** start of SOURCE EXCERPT **

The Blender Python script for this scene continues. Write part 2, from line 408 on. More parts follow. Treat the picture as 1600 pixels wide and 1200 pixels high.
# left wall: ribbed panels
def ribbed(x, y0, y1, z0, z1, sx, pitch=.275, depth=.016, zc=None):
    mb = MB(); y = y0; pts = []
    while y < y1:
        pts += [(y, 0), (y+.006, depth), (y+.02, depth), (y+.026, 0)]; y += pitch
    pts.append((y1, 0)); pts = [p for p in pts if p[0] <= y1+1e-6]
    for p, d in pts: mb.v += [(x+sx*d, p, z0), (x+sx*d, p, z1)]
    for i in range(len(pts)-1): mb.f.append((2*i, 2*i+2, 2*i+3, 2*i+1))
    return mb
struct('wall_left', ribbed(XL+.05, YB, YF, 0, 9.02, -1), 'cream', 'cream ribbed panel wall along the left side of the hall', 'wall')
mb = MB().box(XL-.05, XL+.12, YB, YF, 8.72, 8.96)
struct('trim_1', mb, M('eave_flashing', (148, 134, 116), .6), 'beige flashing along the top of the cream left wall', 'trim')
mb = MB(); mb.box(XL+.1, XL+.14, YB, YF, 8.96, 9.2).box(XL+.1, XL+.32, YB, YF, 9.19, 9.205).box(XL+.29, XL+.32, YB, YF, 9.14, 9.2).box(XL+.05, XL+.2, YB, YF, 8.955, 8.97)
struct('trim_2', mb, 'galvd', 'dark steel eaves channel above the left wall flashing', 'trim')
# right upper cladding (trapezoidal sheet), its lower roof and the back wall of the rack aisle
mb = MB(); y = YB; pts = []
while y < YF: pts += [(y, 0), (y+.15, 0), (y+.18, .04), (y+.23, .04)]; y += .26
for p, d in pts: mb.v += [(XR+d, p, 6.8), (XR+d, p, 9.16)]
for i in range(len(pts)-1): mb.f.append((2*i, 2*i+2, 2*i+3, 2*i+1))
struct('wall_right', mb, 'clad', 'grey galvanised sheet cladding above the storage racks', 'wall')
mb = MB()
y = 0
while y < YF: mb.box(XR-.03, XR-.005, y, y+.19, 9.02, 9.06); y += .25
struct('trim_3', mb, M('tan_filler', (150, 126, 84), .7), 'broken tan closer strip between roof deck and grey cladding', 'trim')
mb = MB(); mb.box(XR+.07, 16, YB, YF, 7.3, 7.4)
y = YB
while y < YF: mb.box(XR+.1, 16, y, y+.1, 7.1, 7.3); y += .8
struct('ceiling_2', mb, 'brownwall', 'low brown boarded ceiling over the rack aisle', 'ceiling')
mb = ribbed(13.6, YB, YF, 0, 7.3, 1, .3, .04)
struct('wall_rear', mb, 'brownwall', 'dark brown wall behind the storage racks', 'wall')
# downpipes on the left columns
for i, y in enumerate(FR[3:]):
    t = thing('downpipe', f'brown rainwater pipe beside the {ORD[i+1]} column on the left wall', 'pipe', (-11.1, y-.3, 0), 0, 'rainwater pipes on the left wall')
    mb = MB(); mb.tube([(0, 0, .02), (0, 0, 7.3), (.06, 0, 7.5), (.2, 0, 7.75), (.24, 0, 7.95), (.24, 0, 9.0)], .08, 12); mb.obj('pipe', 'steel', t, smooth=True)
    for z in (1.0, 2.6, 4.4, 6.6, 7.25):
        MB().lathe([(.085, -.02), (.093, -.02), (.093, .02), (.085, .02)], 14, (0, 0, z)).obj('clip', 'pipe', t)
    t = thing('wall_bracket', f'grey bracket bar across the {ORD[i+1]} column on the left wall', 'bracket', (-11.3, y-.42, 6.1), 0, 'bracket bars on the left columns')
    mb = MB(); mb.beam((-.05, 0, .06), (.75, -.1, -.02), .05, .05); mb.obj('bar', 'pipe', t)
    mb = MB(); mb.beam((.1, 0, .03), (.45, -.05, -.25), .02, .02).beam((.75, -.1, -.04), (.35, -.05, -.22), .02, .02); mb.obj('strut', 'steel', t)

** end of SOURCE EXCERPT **

- [REQUIREMENTS] Reproduce each line of the material above precisely.

- [EXERCISE OUTPUT]
The Blender Python script for this scene continues. Write part 2, from line 408 on. More parts follow. Treat the picture as 1600 pixels wide and 1200 pixels high.
# left wall: ribbed panels
def ribbed(x, y0, y1, z0, z1, sx, pitch=.275, depth=.016, zc=None):
    mb = MB(); y = y0; pts = []
    while y < y1:
        pts += [(y, 0), (y+.006, depth), (y+.02, depth), (y+.026, 0)]; y += pitch
    pts.append((y1, 0)); pts = [p for p in pts if p[0] <= y1+1e-6]
    for p, d in pts: mb.v += [(x+sx*d, p, z0), (x+sx*d, p, z1)]
    for i in range(len(pts)-1): mb.f.append((2*i, 2*i+2, 2*i+3, 2*i+1))
    return mb
struct('wall_left', ribbed(XL+.05, YB, YF, 0, 9.02, -1), 'cream', 'cream ribbed panel wall along the left side of the hall', 'wall')
mb = MB().box(XL-.05, XL+.12, YB, YF, 8.72, 8.96)
struct('trim_1', mb, M('eave_flashing', (148, 134, 116), .6), 'beige flashing along the top of the cream left wall', 'trim')
mb = MB(); mb.box(XL+.1, XL+.14, YB, YF, 8.96, 9.2).box(XL+.1, XL+.32, YB, YF, 9.19, 9.205).box(XL+.29, XL+.32, YB, YF, 9.14, 9.2).box(XL+.05, XL+.2, YB, YF, 8.955, 8.97)
struct('trim_2', mb, 'galvd', 'dark steel eaves channel above the left wall flashing', 'trim')
# right upper cladding (trapezoidal sheet), its lower roof and the back wall of the rack aisle
mb = MB(); y = YB; pts = []
while y < YF: pts += [(y, 0), (y+.15, 0), (y+.18, .04), (y+.23, .04)]; y += .26
for p, d in pts: mb.v += [(XR+d, p, 6.8), (XR+d, p, 9.16)]
for i in range(len(pts)-1): mb.f.append((2*i, 2*i+2, 2*i+3, 2*i+1))
struct('wall_right', mb, 'clad', 'grey galvanised sheet cladding above the storage racks', 'wall')
mb = MB()
y = 0
while y < YF: mb.box(XR-.03, XR-.005, y, y+.19, 9.02, 9.06); y += .25
struct('trim_3', mb, M('tan_filler', (150, 126, 84), .7), 'broken tan closer strip between roof deck and grey cladding', 'trim')
mb = MB(); mb.box(XR+.07, 16, YB, YF, 7.3, 7.4)
y = YB
while y < YF: mb.box(XR+.1, 16, y, y+.1, 7.1, 7.3); y += .8
struct('ceiling_2', mb, 'brownwall', 'low brown boarded ceiling over the rack aisle', 'ceiling')
mb = ribbed(13.6, YB, YF, 0, 7.3, 1, .3, .04)
struct('wall_rear', mb, 'brownwall', 'dark brown wall behind the storage racks', 'wall')
# downpipes on the left columns
for i, y in enumerate(FR[3:]):
    t = thing('downpipe', f'brown rainwater pipe beside the {ORD[i+1]} column on the left wall', 'pipe', (-11.1, y-.3, 0), 0, 'rainwater pipes on the left wall')
    mb = MB(); mb.tube([(0, 0, .02), (0, 0, 7.3), (.06, 0, 7.5), (.2, 0, 7.75), (.24, 0, 7.95), (.24, 0, 9.0)], .08, 12); mb.obj('pipe', 'steel', t, smooth=True)
    for z in (1.0, 2.6, 4.4, 6.6, 7.25):
        MB().lathe([(.085, -.02), (.093, -.02), (.093, .02), (.085, .02)], 14, (0, 0, z)).obj('clip', 'pipe', t)
    t = thing('wall_bracket', f'grey bracket bar across the {ORD[i+1]} column on the left wall', 'bracket', (-11.3, y-.42, 6.1), 0, 'bracket bars on the left columns')
    mb = MB(); mb.beam((-.05, 0, .06), (.75, -.1, -.02), .05, .05); mb.obj('bar', 'pipe', t)
    mb = MB(); mb.beam((.1, 0, .03), (.45, -.05, -.25), .02, .02).beam((.75, -.1, -.04), (.35, -.05, -.22), .02, .02); mb.obj('strut', 'steel', t)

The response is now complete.